This little programme surprises me by its moderation. How any society of business men could palaver about it in any Palaverment for more than a week passes my comprehension. I commend my new Magna Charta to a party in want of a programme. If they carried it in the first week of their Ministry and then adjourned for seven years to see how the world went on without them, they would be the most sensible and popular Government since the days of Alfred the Great.
CHAPTER XVI
REMEDIES OF TO-MORROW
| Happy he whose inward ear Angel comfortings can hear, O’er the rabble’s laughter; And, while Hatred’s faggots burn, Glimpses through the smoke discern Of the good hereafter. Knowing this, that never yet Share of Truth was vainly set In the world’s wide fallow; After hands shall sow the seed, After hands from hill and mead Reap the harvests yellow. Thus, with somewhat of the Seer, Must the moral pioneer From the Future borrow; Clothe the waste with dreams of grain, And, on midnight’s sky of rain, Paint the golden morrow! John Greenleaf Whittier: “Barclay of Ury.” |
I remember in my youth being told in the words of Marcus Aurelius: “Be satisfied with your business and learn to love what you were bred to.” At the time I may have resented the advice, but I have lived long enough to see the wisdom of it. Personally, at that period, I should have liked to have been an engine driver or at least a railway guard; later on in years I had thoughts about carpentering; and in course of time water-colour painting, etching, playing the fiddle, and even golf seemed possible of attainment. But when you really learn that these higher ranks of life are closed to you by your own natural limitations and find out that your business in life is to be a drab official in an inferior court, then Marcus Aurelius is indeed grateful and comforting.

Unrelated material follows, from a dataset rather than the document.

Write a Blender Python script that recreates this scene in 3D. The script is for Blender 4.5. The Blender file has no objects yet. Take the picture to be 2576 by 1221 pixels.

One can, after many years of it, learn to love even the County Court. You have much the same outlook and experience of life and human nature as the old bus driver. Every day brings you new passengers who accompany you for a few minutes on the journey of life, and you get to know many old ones and have a friendly crack with them over their domestic troubles. Moreover, at moments your daily job brings you in near touch with the joys and sorrows and trials and daily efforts of poor people, and once in a way perhaps you can be of use, which to a child and to a grown-up who has any of the child left in him is always a jolly thing. When you have really got quite accustomed to enjoying your work the natural garrulity which your friends lovingly attribute to senile decay stimulates you to make them partners in your joy. The narrow circle in which you spend your daily life has become your only world. You find yourself quoting with approval “with aged men is wisdom, and in length of days understanding,” and you begin to believe you are the only person who really does understand. Childlike, you find dragons in your path that you want to slay, pure and beautiful souls are oppressed, and you fancy that you can release them from bondage; there are giants of injustice and persecution in the land whose castles you mean to turn into peoples’ palaces. Then you sit down to write your fairy tales again—but no longer for the children nowadays, since they are all grown up. These fairy tales are for journalists, philanthropists and politicians who make fairy tales and live on fairy tales; and believe me, there are no more essential fairy tales than stories about legal reform. Only to the writer are they real, and to one or two choice child spirits who never grow old and still believe in a world where everyone is going to live happily ever afterwards. The way in which Master Ogre, the Law, swallows up the poor is quite like a real fairy tale, and it would have even a happier likeness to the fiction of the nursery if we could tell of a Jack the Giant Killer cutting off the wicked monster’s head and rescuing his victims.
I am under no delusions that this little volume is going to do any particular good in any particular hurry. I know by historical study that the way of reform lies through official mazes of docket and précis and pigeon holes, that legislative decisions are hatched out in some bureaucratic incubator that the eye of common man has never seen. I reverence the mystery that surrounds these high matters. It is really good for us that we should know so little of the reason why things are no better than they are. And then how good our rulers are to us in the matter of Royal Commissions and Blue Books! At our own expense we may really have as many of these as we ask for. I wish I could get folk to understand what a lot of sterling entertainment there is in blue books. All the earnest ones, all the clever ones, all the cranky ones of this world set down their views and opinions on any subject at any distance from that subject, and wrangle and argue and cross-examine each other, and then the good Government prints it for us all verbatim and sells it to us very very cheap. Practically, I dislike the shape of a blue book, and æsthetically they do not match my library carpet when they are lying around, which is a disadvantage, but I must own that if I were banished to a desert island I would rather have my blue books than much of what is called classical literature.
The evidence is the best reading—and when one comes to the final report I generally find the minority report to be the thing one is looking for, as it is usually the minority who want to do something. But in some subjects, divorce for instance, things are moving so hurriedly during these last few hundred years that actually there is a majority in favour of legislation and reform.